E-Commerce’s Tryst with GST – Part 1

“When a small craftsman in a village in India brings a smile to a customer looking at his phone on a metro ride in New York, we know we are creating something that has fundamentally changed our lives.

 I see technology as a means to empower and as a tool that bridges the distance between hope and opportunity. Social media is reducing social barriers. It connects people on the strength of human values, not identities.”

It has been approximately two years since Narendra Modi’s speech about Digital India. In these words NaMo has captured the essence of E-Commerce. The E-Commerce industry has grown with leaps and bounds in the last 18 years with advancement in technology as well as internet. This growth in E-Commerce has lead to the concept of online marketplaces (a platform owned by the E-Commerce operators like Amazon, Flipkart and Snapdeal).
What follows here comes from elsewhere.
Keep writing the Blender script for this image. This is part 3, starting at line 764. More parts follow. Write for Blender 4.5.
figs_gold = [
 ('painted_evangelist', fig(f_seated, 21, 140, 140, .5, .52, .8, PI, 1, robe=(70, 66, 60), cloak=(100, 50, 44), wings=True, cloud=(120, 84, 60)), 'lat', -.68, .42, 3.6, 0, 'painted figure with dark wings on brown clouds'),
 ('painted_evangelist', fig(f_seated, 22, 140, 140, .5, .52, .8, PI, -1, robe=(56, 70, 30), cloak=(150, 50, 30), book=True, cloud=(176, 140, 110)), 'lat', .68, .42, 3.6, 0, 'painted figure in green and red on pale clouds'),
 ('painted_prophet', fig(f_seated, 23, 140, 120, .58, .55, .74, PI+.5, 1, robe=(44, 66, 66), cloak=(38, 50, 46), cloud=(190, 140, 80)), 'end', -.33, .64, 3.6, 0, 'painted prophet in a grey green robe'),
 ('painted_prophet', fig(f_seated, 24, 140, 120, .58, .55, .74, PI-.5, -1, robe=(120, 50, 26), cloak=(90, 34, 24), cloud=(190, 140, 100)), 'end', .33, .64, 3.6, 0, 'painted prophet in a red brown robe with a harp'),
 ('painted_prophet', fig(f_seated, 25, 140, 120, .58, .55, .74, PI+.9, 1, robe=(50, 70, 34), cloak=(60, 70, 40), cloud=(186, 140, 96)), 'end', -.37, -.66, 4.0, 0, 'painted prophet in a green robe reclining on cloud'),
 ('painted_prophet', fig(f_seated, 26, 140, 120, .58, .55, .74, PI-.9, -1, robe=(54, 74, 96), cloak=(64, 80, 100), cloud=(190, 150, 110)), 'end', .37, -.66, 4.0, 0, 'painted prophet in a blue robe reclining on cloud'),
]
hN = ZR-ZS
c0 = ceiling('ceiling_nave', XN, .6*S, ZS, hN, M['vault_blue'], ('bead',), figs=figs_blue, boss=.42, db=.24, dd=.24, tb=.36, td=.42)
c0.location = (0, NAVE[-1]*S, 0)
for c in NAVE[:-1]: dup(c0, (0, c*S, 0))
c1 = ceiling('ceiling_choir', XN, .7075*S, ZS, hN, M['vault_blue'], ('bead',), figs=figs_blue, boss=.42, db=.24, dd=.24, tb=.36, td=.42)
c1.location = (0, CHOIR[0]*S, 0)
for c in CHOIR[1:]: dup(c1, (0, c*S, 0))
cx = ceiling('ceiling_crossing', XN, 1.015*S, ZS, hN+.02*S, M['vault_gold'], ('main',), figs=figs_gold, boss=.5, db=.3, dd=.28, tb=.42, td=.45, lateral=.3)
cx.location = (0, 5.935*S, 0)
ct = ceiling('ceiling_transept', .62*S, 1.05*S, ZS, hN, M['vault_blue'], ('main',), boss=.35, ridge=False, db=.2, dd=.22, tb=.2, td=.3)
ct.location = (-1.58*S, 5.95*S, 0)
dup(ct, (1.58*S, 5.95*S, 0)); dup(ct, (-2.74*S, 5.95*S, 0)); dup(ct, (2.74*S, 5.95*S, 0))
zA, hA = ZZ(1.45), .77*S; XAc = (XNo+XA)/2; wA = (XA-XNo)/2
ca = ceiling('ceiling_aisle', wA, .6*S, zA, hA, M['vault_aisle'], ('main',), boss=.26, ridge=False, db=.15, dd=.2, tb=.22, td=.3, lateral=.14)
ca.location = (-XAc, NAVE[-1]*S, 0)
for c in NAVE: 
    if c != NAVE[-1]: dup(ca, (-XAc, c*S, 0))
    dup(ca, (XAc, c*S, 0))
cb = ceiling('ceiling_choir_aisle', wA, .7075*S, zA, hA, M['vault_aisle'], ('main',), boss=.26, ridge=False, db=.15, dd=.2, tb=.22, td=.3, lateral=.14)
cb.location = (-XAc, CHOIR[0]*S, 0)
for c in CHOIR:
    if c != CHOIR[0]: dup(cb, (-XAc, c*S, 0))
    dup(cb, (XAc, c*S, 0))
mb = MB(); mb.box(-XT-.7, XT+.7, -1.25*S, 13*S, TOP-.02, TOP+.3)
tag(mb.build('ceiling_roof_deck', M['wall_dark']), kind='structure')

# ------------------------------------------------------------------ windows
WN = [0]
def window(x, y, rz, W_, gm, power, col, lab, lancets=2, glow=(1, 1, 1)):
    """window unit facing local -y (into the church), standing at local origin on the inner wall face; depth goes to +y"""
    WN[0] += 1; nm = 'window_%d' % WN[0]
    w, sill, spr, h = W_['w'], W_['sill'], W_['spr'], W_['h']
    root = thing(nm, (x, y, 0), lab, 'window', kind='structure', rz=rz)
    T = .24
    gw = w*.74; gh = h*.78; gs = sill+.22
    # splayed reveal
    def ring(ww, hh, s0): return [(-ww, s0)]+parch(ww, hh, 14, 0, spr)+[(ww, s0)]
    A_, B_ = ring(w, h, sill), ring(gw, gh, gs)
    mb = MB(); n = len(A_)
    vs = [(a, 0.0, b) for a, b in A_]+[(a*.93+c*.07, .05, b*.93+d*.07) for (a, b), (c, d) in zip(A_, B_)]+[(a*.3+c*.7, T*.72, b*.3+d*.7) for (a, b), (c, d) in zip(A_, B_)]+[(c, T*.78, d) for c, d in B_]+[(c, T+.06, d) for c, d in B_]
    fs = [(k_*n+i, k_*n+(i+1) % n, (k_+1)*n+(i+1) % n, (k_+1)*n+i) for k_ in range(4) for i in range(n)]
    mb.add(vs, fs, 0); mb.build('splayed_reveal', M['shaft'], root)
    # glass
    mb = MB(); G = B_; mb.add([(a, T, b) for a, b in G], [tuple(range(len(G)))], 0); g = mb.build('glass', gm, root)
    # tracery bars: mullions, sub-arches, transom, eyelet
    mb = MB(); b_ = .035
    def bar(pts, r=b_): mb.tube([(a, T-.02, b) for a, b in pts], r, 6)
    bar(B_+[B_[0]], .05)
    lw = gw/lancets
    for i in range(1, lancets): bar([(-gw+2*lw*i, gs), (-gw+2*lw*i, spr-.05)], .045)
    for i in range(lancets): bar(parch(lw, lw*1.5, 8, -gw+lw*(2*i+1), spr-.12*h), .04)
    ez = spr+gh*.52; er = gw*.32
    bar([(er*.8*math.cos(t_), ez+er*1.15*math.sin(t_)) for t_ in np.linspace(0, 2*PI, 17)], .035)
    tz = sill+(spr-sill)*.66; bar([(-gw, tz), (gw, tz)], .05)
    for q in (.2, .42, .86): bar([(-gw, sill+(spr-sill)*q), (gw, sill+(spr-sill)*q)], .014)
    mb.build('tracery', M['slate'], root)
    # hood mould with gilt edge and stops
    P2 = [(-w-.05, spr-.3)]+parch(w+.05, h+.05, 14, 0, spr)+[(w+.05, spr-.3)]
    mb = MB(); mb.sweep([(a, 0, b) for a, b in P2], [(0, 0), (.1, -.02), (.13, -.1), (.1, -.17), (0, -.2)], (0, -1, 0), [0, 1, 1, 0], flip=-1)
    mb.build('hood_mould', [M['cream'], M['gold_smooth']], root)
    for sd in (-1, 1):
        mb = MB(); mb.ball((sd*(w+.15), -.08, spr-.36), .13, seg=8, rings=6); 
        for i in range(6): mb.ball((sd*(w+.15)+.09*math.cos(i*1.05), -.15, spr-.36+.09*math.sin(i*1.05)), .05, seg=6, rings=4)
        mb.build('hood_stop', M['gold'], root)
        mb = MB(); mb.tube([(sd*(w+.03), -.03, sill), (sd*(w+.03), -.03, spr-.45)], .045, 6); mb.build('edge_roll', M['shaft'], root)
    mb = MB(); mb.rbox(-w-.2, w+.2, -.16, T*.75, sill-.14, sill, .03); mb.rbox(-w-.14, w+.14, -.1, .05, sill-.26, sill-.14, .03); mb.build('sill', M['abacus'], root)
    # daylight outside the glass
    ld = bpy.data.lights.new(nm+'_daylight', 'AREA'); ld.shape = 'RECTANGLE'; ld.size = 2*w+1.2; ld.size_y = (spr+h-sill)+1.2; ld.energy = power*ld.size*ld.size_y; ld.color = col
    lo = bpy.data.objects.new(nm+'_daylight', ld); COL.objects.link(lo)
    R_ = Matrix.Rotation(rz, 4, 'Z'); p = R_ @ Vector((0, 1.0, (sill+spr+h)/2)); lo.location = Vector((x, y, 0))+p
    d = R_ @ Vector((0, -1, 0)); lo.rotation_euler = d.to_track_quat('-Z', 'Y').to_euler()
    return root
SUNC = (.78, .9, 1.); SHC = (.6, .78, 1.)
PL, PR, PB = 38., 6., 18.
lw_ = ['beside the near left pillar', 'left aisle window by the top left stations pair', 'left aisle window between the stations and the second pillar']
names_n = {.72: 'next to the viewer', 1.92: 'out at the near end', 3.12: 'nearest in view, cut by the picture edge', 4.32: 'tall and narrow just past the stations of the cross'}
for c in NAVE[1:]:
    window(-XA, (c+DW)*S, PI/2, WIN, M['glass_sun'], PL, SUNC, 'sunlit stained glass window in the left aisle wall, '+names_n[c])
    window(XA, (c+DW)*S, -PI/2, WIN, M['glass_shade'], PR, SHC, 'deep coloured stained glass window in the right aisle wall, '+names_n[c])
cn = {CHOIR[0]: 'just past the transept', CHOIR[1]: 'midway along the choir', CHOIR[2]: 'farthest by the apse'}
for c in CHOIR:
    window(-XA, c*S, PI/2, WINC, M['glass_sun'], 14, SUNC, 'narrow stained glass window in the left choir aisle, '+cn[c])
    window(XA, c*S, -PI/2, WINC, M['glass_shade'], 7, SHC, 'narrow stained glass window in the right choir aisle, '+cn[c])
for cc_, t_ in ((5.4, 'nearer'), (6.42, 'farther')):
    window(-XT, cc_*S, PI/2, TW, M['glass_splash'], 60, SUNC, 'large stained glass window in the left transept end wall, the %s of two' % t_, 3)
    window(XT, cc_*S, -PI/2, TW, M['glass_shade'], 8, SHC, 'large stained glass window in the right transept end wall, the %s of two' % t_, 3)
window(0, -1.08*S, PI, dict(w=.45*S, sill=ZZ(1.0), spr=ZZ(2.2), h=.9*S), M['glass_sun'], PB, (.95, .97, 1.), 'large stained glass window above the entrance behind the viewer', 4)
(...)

An online marketplace is much like the market places our mothers would drag our fathers to, except that these market places are on the internet and basically intangible.

More than lakhs of sellers are present on these e-commerce websites conducting millions of transactions every other second. With July approaching fast and the government not citing any threshold limit for registration and migrations, every business conducting e-commerce activities has to get registered under GST. This means that starting from the makers of cane furniture to the manufacturer of smart phones, every seller in between, above and below will have to get registered. Hmm, my crystal ball shows chaos.

The entire idea behind demonetization and Goods and Service Tax, besides bringing uniformity, was to curb the growth of black money and tax evasion. The reason for making registration compulsory for every merchant was to prevent tax evasion on online sales, which mind you happens more often than we wish to count. This could be a sore point for small traders whose turnover is below Rs. 20 lakhs and who would have otherwise been exempt.

The crystal ball also says that the frenzy won’t end there. As per the clauses of the draft bill, the E-Commerce websites would have to collect TCS of up to 1% on the sale of goods and services made by the supplier. Also, it will be the responsibility of the E-Commerce platform to file the monthly and annual returns. This increases the burden on accounting and is probably the only time when smaller businesses would be happy about their small size. If only everyone was content with smaller proportions, things would have been easier. If you’re wondering what would happen in case of returns, some part of your smile might come back. In case of returns by the consumer, the companies won’t have to deduct TCS because there is no actual sale (hey, I mentioned ‘just a part’).

The woes of the E-Commerce platforms seem never ending right now, don’t they?

The Government has introduced a Composition Scheme under GST. The motive behind this scheme is to reduce compliance related burdens for small and medium businesses – although they don’t get to claim input credit, they have to pay taxes at a lower rate (up to 2%); they get to file returns quarterly instead of monthly, they would need to provide bill of supply instead of tax invoice and so on. Seems fancy, doesn’t it? For the E-Commerce sellers who have graced this article by reading it and can feel a bubble of relief rising inside – pop the bubble. The Government of India has explicitly denied entry to E-Commerce businesses under this scheme, no matter how teeny tiny their business might be.